In disaster risk management & climate change

In July 2013, in a global first, the two main regional conferences on climate change and disaster risk management (DRM) will convene a joint meeting of the Pacific Platform for DRM and Pacific Climate Change Roundtable in Nadi, Fiji. Representatives of Pacific Islands governments, NGOs, civil society, the private sector, the scientific community, regional, international and donor organisations and many more are expected to attend.

The joint meeting will benefit from the presence of Margareta Wahlström, the Special Representative of the UN Secretary-General for Disaster Risk Reduction, and other international and Pacific ministerial level representatives. “We are happy to have high-level representation to raise the profile and visibility of this first Pacific joint meeting on disaster risk management and climate change and to get high-level commitment and guidance for moving forward,” said Mosese Sikivou, of the Secretariat of the Pacific Community’s (SPC) Disaster Reduction Programme.
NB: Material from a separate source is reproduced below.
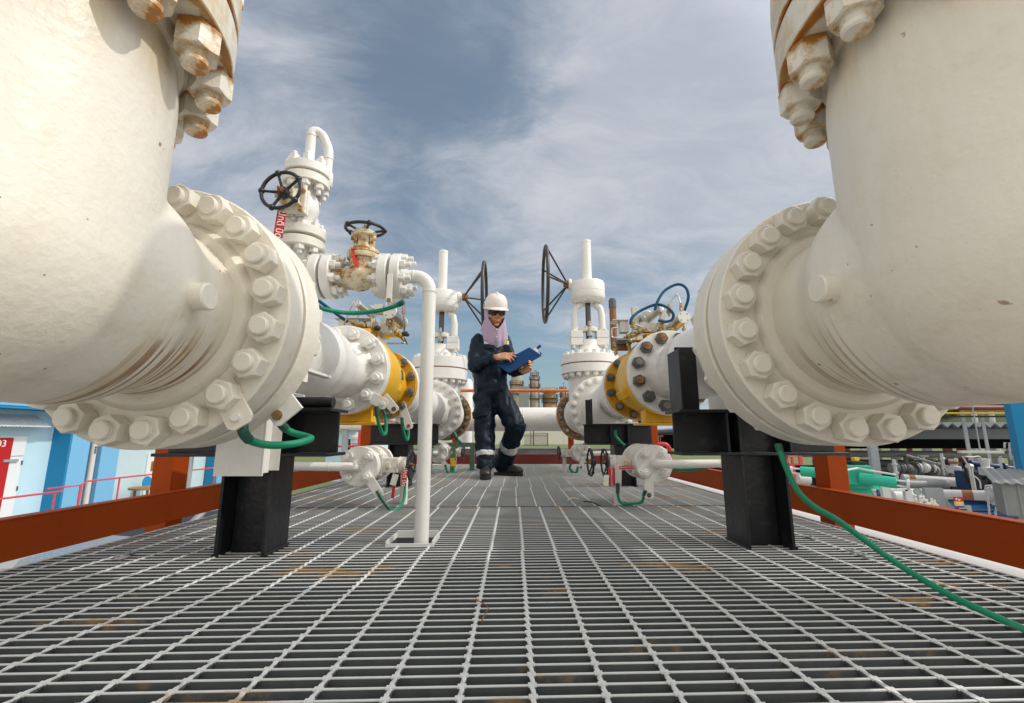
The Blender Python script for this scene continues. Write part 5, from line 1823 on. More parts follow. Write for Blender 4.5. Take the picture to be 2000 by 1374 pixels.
M['leaf'] = plain('hill trees', (0.055, 0.085, 0.022), 0.9, vary=0.4)
M['lamp_body'] = plain('cream lamp body', (0.68, 0.65, 0.50), 0.5)


def wall_y(px, X, py=930):
    """distance along the walkway where the ray of photo column px meets the plane x = X"""
    c, s = math.cos(TH), math.sin(TH)
    u, v = (px - CX) / F, (py - CY) / F
    return (c + v * s) * X / u


# ---------------------------------------- blue service building on the left
BXW = -14.0
t = thing('service_building', 'long pale and deep blue single storey building left of the walkway', 'building', (BXW - 3, 18, -2.3))
eave, top = 1.13, 2.6
mb = MB()
mb.box(BXW - 6, BXW, 9.0, 16.25, -2.3, eave)
mb.build('wall', 'b_pale', t)
mb = MB()
mb.box(BXW - 6, BXW - 0.05, 16.25, 30.0, -2.3, eave)
mb.build('wall', 'b_grey', t)
mb = MB()
mb.box(BXW - 6, BXW + 0.9, 8.8, 30.2, eave + 0.002, top)
mb.build('fascia', 'b_mid', t, bevel=0.01)
mb = MB()
mb.box(BXW + 0.002, BXW + 0.88, 8.9, 30.1, eave - 0.06, eave)
mb.build('soffit', 'b_deep', t)
for y0, y1, d_, m_ in ((14.25, 14.95, 0.55, 'b_deep'), (15.55, 16.25, 0.42, 'b_mid'), (21.6, 22.6, 0.5, 'b_deep'), (26.0, 26.8, 0.5, 'b_deep')):
    mb = MB()
    mb.box(BXW + 0.002, BXW + d_, y0, y1, -2.3, eave - 0.062)
    o = mb.build('pilaster', m_, t)
    if m_ == 'b_deep':
        mb = MB()
        mb.box(BXW + d_ + 0.002, BXW + d_ + 0.02, y0 + 0.05, y1 - 0.03, -2.3, eave - 0.064)
        mb.build('pilaster_face', 'b_mid', o)
for y in (15.08, 15.38):
    mb = MB()
    mb.cyl((BXW + 0.30, y, -2.3), (BXW + 0.30, y, eave - 0.062), 0.085, 16)
    o = mb.build('downpipe', 'pvc', t)
    mb = MB()
    for i, z in enumerate((0.18, 0.10, 0.02)):
        mb.box(-0.03, 0.03, -0.03, 0.03, 0, 0.003, frame((BXW + 0.385, y - 0.02, z - 0.5 * (y > 15.2) + 0.3), (1, 0, 0.0)))
    mb.build('stencil', 'letters_black', o)
# doors
def door(y0, y1, ztop, name='door', fan=None):
    mb = MB()
    mb.box(BXW - 0.02, BXW + 0.05, y0, y1, -2.25, ztop)
    o = mb.build(name, 'doorwhite', t, bevel=0.006)
    mb = MB()
    for z in (-1.9, -1.1, -0.4):
        mb.cyl((BXW + 0.06, y1 - 0.01, z - 0.06), (BXW + 0.06, y1 - 0.01, z + 0.06), 0.02, 8)
    mb.build('hinge', 'greydark', o)
    mb = MB()
    mb.box(BXW + 0.055, BXW + 0.10, y0 + 0.42, y0 + 0.8, ztop - 0.14, ztop - 0.07)
    mb.build('door_closer', 'grey', o)
    return o
yh = wall_y(44, BXW, 880)
dA = door(yh - 0.95, yh, -0.22)
mb = MB()
mb.box(BXW - 0.02, BXW + 0.045, yh - 0.95, yh + 0.03, -0.2, 0.34)
mb.build('transom_panel', 'doorwhite', t, bevel=0.006)
for y0, y1 in ((18.12, 19.20), (19.23, 20.35)):
    o = door(y0, y1, -0.32) if False else None
    mb = MB()
    mb.box(BXW - 0.07, BXW + 0.0, y0, y1, -2.25, -0.32)
    o = mb.build('door', 'doorwhite', t, bevel=0.006)
    mb = MB()
    yy = y1 - 0.24 if y0 < 19 else y0 + 0.10
    mb.box(BXW + 0.002, BXW + 0.012, yy, yy + 0.13, -1.22, -0.52)
    mb.build('pane', 'glass', o)
    if y0 < 19:
        mb = MB()
        mb.box(BXW + 0.002, BXW + 0.02, y0 + 0.2, y0 + 0.62, -0.98, -0.62)
        q = mb.build('notice', 'band', o)
    else:
        mb = MB()
        mb.box(BXW + 0.002, BXW + 0.05, y0 + 0.05, y0 + 0.22, -1.36, -1.32)
        mb.build('handle', 'greydark', o)
mb = MB()
yb_ = wall_y(17, BXW, 885)
mb.box(BXW + 0.052, BXW + 0.07, yb_ - 1.0, yb_, -1.8, 0.30)
o = mb.build('number_board', 'red', t)
text_mesh('203', 0.26, frame((BXW + 0.071, yb_ - 0.36, 0.14), (1, 0, 0), (0, 1, 0)), 0.004).build('number', 'letters', o, smooth=False)
# corrugated awning over the door
mb = MB()
n = 54
vs, fs = [], []
for i in range(n + 1):
    y = yh - 2.2 + 2.45 * i / n
    dz = 0.025 * (i % 2)
    vs += [(BXW + 0.01, y, 0.92 + dz), (BXW + 0.45, y, 0.62 + dz), (BXW + 0.45, y, 0.59 + dz), (BXW + 0.01, y, 0.89 + dz)]
for i in range(n):
    a = i * 4
    for k in range(4):
        fs.append((a + k, a + (k + 1) % 4, a + 4 + (k + 1) % 4, a + 4 + k))
mb.add(vs, fs)
mb.build('awning', 'doorwhite', t, smooth=False)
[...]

Natural hazards, according to the United Nations International Strategy for Disaster Reduction’s (UNISDR) Briefing Note on Climate Change and Disaster Risk Reduction (2008), become disasters when they affect a community that is exposed, vulnerable and ill-prepared. Climate change is likely to exacerbate disaster risks in two ways: (1) through increasing the frequency and the intensity of weather—and climate-related hazards; and (2) by causing long-term ecosystem degradation and reductions in water and food availability, thus impacting people’s livelihoods. This increases the vulnerability of communities to the adverse effects of natural hazards because it also lessens their natural resilience to recover.